With the tremendous number of electronic mediums for communication, perhaps we take shortcuts much too often, and so do our students.  Is there a way to discourage shortcuts or simply bad writing using the very medium that promotes it? Next time I teach composition, I will probably create prompts that would encourage students to correspond via email. Afterwards, in class the sender and the recipient can share their perceptions of the e-mail’s tone.  I think this use of a familiar and favorite medium might be a good way to help beginning writers develop a sense of audience, grow more sensitive to their choice of tone, and perhaps become stronger writers, and not just on email.

Revision Workshop

 On November 30th, Cheryl Smith and I will be giving a revision workshop at the CUNY’s WAC meeting.  The description of the workshop is pasted below.  We were thinking about distributing a bibliography of current research on the subject.  We’re just beginning to put it together and would welcome any suggestions.  

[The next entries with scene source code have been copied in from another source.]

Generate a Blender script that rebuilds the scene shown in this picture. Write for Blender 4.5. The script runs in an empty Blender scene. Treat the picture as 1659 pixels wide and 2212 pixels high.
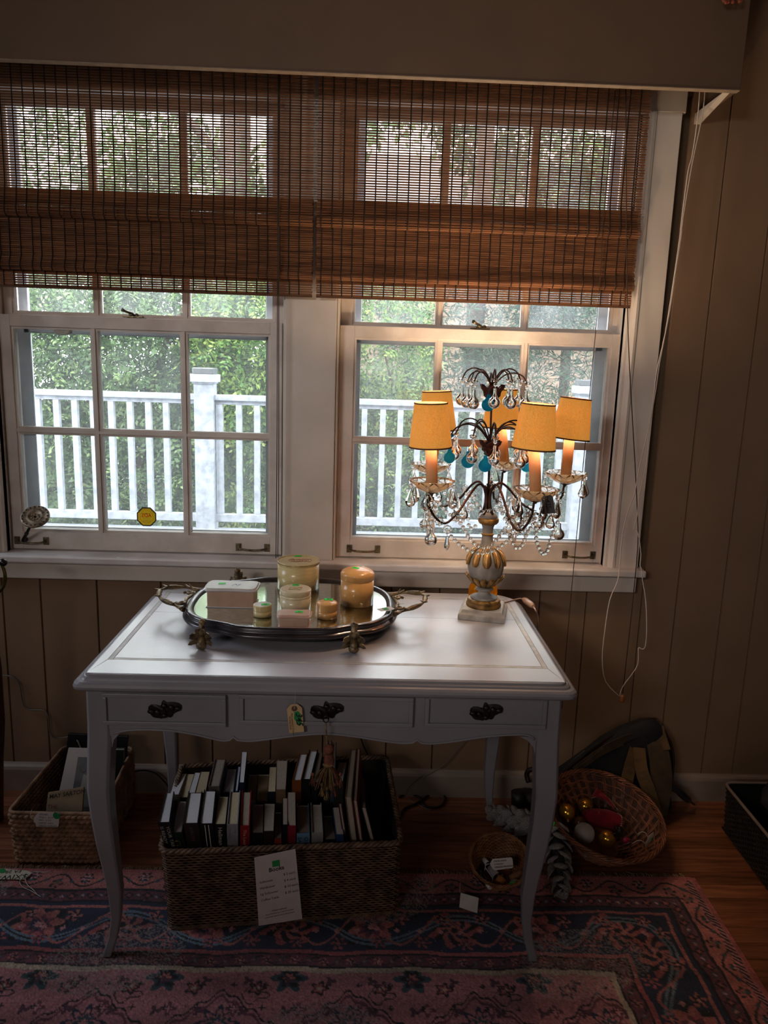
import bpy, math, random
import numpy as np
from mathutils import Vector, Matrix
random.seed(7); rng = np.random.default_rng(7)
PI = math.pi; R = math.radians
scn = bpy.context.scene; COL = scn.collection
# ------------------------------------------------------------------ camera
CAM = (0.0, -2.40, 1.48); PITCH, YAW, ROLL = R(11.11), R(1.6), R(1.83); FPX = 1620.0
_cy, _sy = math.cos(YAW), math.sin(YAW)
_r = Vector((_cy, -_sy, 0)); _f = Vector((_sy, _cy, 0)); _u = Vector((0, 0, 1))
F3 = _f*math.cos(PITCH) - _u*math.sin(PITCH); _u2 = _u*math.cos(PITCH) + _f*math.sin(PITCH)
R3 = _r*math.cos(ROLL) + _u2*math.sin(ROLL); U3 = _u2*math.cos(ROLL) - _r*math.sin(ROLL)
cd = bpy.data.cameras.new('camera'); cam = bpy.data.objects.new('camera', cd); COL.objects.link(cam)
cd.sensor_fit = 'VERTICAL'; cd.sensor_height = 36; cd.lens = FPX/2212*36; cd.clip_start = 0.02; cd.clip_end = 200
mw = Matrix((R3, U3, -F3)).transposed().to_4x4(); mw.translation = CAM; cam.matrix_world = mw
scn.camera = cam
# ------------------------------------------------------------------ light
world = bpy.data.worlds.new('overcast_sky'); scn.world = world; world.use_nodes = True
_n = world.node_tree.nodes; _l = world.node_tree.links
_n['Background'].inputs['Color'].default_value = (0.90, 0.93, 1.0, 1); _n['Background'].inputs['Strength'].default_value = 12.0
scn.view_settings.view_transform = 'Standard'; scn.view_settings.look = 'None'
scn.view_settings.exposure = 0.0; scn.view_settings.gamma = 1.0; scn.view_settings.use_curve_mapping = False
scn.cycles.max_bounces = 10; scn.cycles.transparent_max_bounces = 24; scn.cycles.diffuse_bounces = 5
scn.cycles.glossy_bounces = 4; scn.cycles.transmission_bounces = 8
scn.cycles.caustics_reflective = False; scn.cycles.caustics_refractive = False
scn.cycles.sample_clamp_indirect = 6; scn.cycles.use_denoising = True
def area(name, loc, aim, sx, sy, power, col, portal=False):
    d = bpy.data.lights.new(name, 'AREA'); d.shape = 'RECTANGLE'; d.size = sx; d.size_y = sy; d.energy = power; d.color = col
    o = bpy.data.objects.new(name, d); COL.objects.link(o); o.location = loc
    o.rotation_euler = (Vector(aim)-Vector(loc)).to_track_quat('-Z', 'Y').to_euler()
    if portal: d.cycles.is_portal = True
    return o
sun = bpy.data.lights.new('hazy_sun', 'SUN'); sun.energy = 4.0; sun.angle = R(12); sun.color = (1, .96, .88)
so = bpy.data.objects.new('hazy_sun', sun); COL.objects.link(so); so.rotation_euler = (R(38), R(-30), 0)
# unseen warm fill added behind the camera to brighten the window wall
rear_fill = area('rear_fill_light', (-2.0, -4.3, 2.40), (0.1, 0, 1.50), 1.3, .35, 3.6, (1.0, .91, .84)); rear_fill.data.spread = R(46)
area('low_fill_light', (0.7, -4.9, 1.1), (0.2, 0, .7), 1.8, 1.7, 5.0, (1.0, .90, .84))  # second unseen lamp, added to lift the dark floor and baseboard
lw = area('left_wall_window_light', (-2.40, -.42, 1.50), (-.3, -.75, .45), .8, 1.2, 6.5, (.78, .87, 1.0)); lw.data.spread = R(110)
area('left_window_portal', (-.72, .2, 1.53), (-.72, -1, 1.53), .95, 1.5, 1, (1, 1, 1), True)
area('right_window_portal', (.36, .2, 1.53), (.36, -1, 1.53), .95, 1.5, 1, (1, 1, 1), True)
# ------------------------------------------------------------------ pixel to place helpers (used once, to read positions off the photograph's planes)
def ray(x, y): return R3*((x-829.5)/FPX) - U3*((y-1106)/FPX) + F3
def P(x, y, Y0):
    r = ray(x, y); return Vector(CAM) + r*((Y0-CAM[1])/r.y)
def G(x, y, z0=0.0):
    r = ray(x, y); return Vector(CAM) + r*((z0-CAM[2])/r.z)
# ------------------------------------------------------------------ materials
def lin(c):
    if isinstance(c, str): c = tuple(int(c[i:i+2], 16)/255 for i in (0, 2, 4))
    return tuple((v/12.92 if v <= .04045 else ((v+.055)/1.055)**2.4) for v in c)
_mc = {}
def mat(name, c1, c2=None, scale=20, rough=.6, metal=0.0, bump=0.0, bscale=None, stretch=None, trans=0.0, emis=None, estr=0.0, coat=0.0, rnd=0.0, sheen=0.0, spec=.5, alpha=None, detail=4):
    if name in _mc: return _mc[name]
    m = bpy.data.materials.new(name); _mc[name] = m; m.use_nodes = True
    nt = m.node_tree; b = nt.nodes['Principled BSDF']; c1 = lin(c1)
    b.inputs['Base Color'].default_value = (*c1, 1); b.inputs['Roughness'].default_value = rough
    b.inputs['Metallic'].default_value = metal; b.inputs['Coat Weight'].default_value = coat
    b.inputs['Specular IOR Level'].default_value = spec; b.inputs['Transmission Weight'].default_value = trans
    b.inputs['Sheen Weight'].default_value = sheen
    if emis is not None:
        b.inputs['Emission Color'].default_value = (*lin(emis), 1); b.inputs['Emission Strength'].default_value = estr
    src = None
    if c2 is not None or bump:
        tc = nt.nodes.new('ShaderNodeTexCoord'); mp = nt.nodes.new('ShaderNodeMapping')
        nt.links.new(tc.outputs['Object'], mp.inputs['Vector'])
        if stretch: mp.inputs['Scale'].default_value = stretch
    if c2 is not None:
        ns = nt.nodes.new('ShaderNodeTexNoise'); ns.inputs['Scale'].default_value = scale; ns.inputs['Detail'].default_value = detail
        nt.links.new(mp.outputs[0], ns.inputs['Vector'])
        rp = nt.nodes.new('ShaderNodeValToRGB'); rp.color_ramp.elements[0].position = .36; rp.color_ramp.elements[1].position = .66
        rp.color_ramp.elements[0].color = (*c1, 1); rp.color_ramp.elements[1].color = (*lin(c2), 1)
        nt.links.new(ns.outputs['Fac'], rp.inputs['Fac']); src = rp.outputs['Color']
    if rnd:
        oi = nt.nodes.new('ShaderNodeObjectInfo'); mr = nt.nodes.new('ShaderNodeMapRange')
        mr.inputs['To Min'].default_value = 1-rnd; mr.inputs['To Max'].default_value = 1+rnd*.6
        nt.links.new(oi.outputs['Random'], mr.inputs['Value'])
        hv = nt.nodes.new('ShaderNodeHueSaturation'); nt.links.new(mr.outputs[0], hv.inputs['Value'])
        if src: nt.links.new(src, hv.inputs['Color'])
        else: hv.inputs['Color'].default_value = (*c1, 1)
        src = hv.outputs['Color']
    if src: nt.links.new(src, b.inputs['Base Color'])
    if bump:
        n2 = nt.nodes.new('ShaderNodeTexNoise'); n2.inputs['Scale'].default_value = bscale or scale; n2.inputs['Detail'].default_value = 5
        nt.links.new(mp.outputs[0], n2.inputs['Vector'])
        bp = nt.nodes.new('ShaderNodeBump'); bp.inputs['Strength'].default_value = bump; bp.inputs['Distance'].default_value = .01
        nt.links.new(n2.outputs['Fac'], bp.inputs['Height']); nt.links.new(bp.outputs[0], b.inputs['Normal'])
    return m
def attr_mat(name, rough=.8, trans=0.0, bump=0.0, bscale=300, sheen=0.0, metal=0.0):
    m = mat(name, (.5, .5, .5), rough=rough, bump=bump, bscale=bscale, sheen=sheen, metal=metal)
    nt = m.node_tree; a = nt.nodes.new('ShaderNodeAttribute'); a.attribute_name = 'col'
    b = nt.nodes['Principled BSDF']; nt.links.new(a.outputs['Color'], b.inputs['Base Color'])
    if trans:
        t = nt.nodes.new('ShaderNodeBsdfTranslucent'); nt.links.new(a.outputs['Color'], t.inputs['Color'])
        mx = nt.nodes.new('ShaderNodeMixShader'); mx.inputs[0].default_value = trans
        nt.links.new(b.outputs[0], mx.inputs[1]); nt.links.new(t.outputs[0], mx.inputs[2])
        nt.links.new(mx.outputs[0], nt.nodes['Material Output'].inputs['Surface'])
    return m
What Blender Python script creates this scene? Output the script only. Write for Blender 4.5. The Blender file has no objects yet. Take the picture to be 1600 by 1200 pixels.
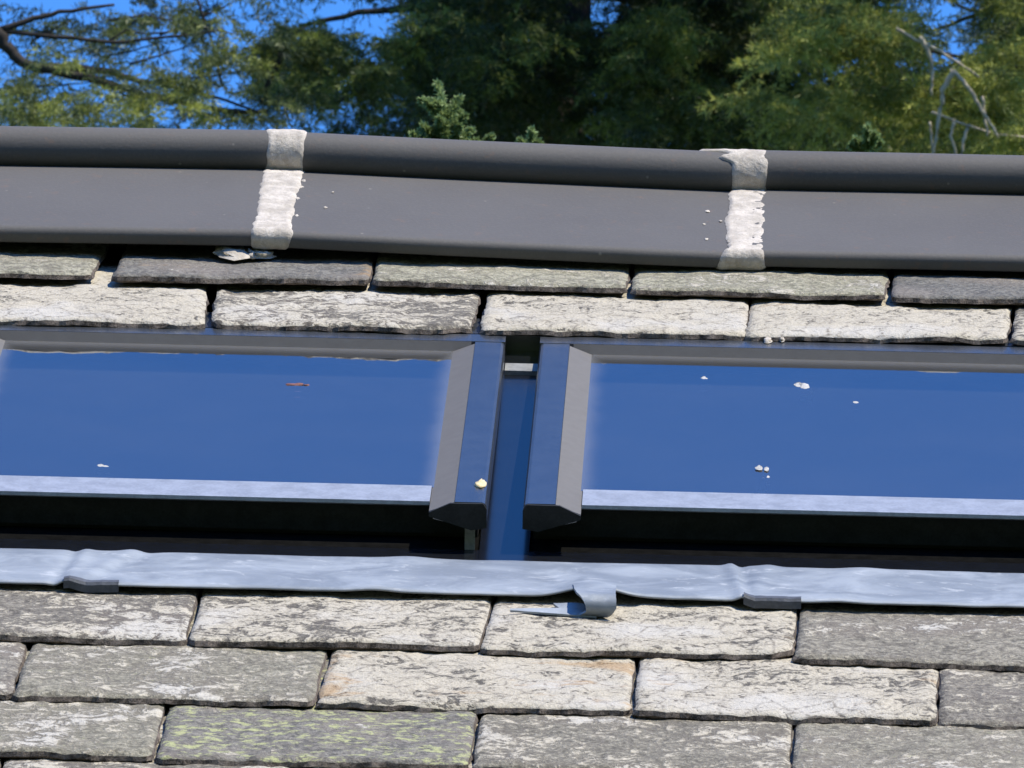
import bpy, math, random
import numpy as np
from mathutils import Vector, Matrix, noise

random.seed(7)
rng = np.random.default_rng(11)
SC = bpy.context.scene
COL = SC.collection
R = math.radians

# ------------------------------------------------------------------ camera
F_PX = 17000.0                 # focal length in photo pixels (1600 wide)
GRAZE, ELEV = 14.5, 24.0       # angle of view to the roof plane, upward angle of view
PITCH = R(GRAZE + ELEV)        # pitch of the roof
YAW, ROLL = R(-1.2), 0.0325
DIST = F_PX / 1560.0
CAM = np.array([0.0, 0.0, 1.6])
e = R(ELEV)
d_ = np.array([math.sin(YAW)*math.cos(e), math.cos(YAW)*math.cos(e), math.sin(e)])
r0 = np.array([math.cos(YAW), -math.sin(YAW), 0.0])
u0_ = np.cross(r0, d_)
RIGHT = math.cos(ROLL)*r0 + math.sin(ROLL)*u0_
UP = -math.sin(ROLL)*r0 + math.cos(ROLL)*u0_
P0 = CAM + DIST*d_
cam_data = bpy.data.cameras.new('camera')
cam = bpy.data.objects.new('camera', cam_data)
COL.objects.link(cam)
cam.matrix_world = Matrix(((RIGHT[0], UP[0], -d_[0], CAM[0]), (RIGHT[1], UP[1], -d_[1], CAM[1]),
                           (RIGHT[2], UP[2], -d_[2], CAM[2]), (0, 0, 0, 1)))
cam_data.sensor_width = 36.0
cam_data.lens = 36.0*F_PX/1600.0
cam_data.clip_start = 0.5
cam_data.clip_end = 3000.0
cam_data.dof.use_dof = True
cam_data.dof.focus_distance = DIST
cam_data.dof.aperture_fstop = 80.0
SC.camera = cam

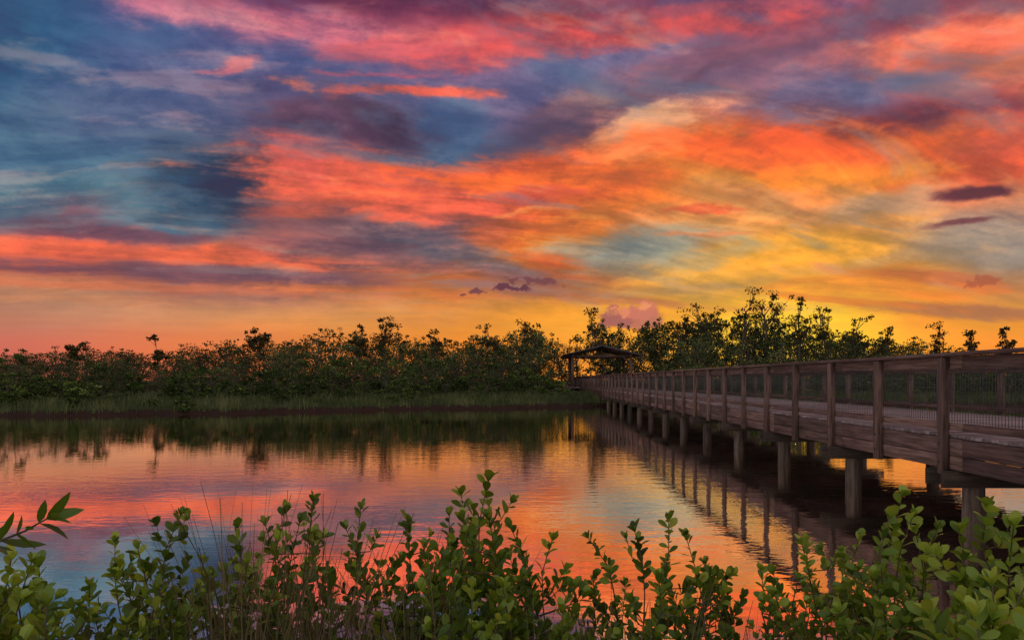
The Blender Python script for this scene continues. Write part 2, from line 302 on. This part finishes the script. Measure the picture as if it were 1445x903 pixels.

Working with the Draft: Techniques for Helping Students Revise

WAC practitioners traditionally argue that the best way to use writing effectively in our teaching is to scaffold assignments, moving from low stakes (or informal) free-writing and pre-writing to more high stakes drafting and revising of essays.  But once students have completed their first drafts of an essay assignment, how can we use those drafts as a teaching tool?  A teacher’s careful comments can certainly guide students in their revision process, but relying on this single technique may not always help students develop as self-sufficient, powerful, and active writers.  How can we help them understand the most fundamental element of writing-revision-and grow as confident and careful readers of their own and their peers’ work?  The session will take participants through a variety of student-centered draft revision activities that can be used in courses across disciplines.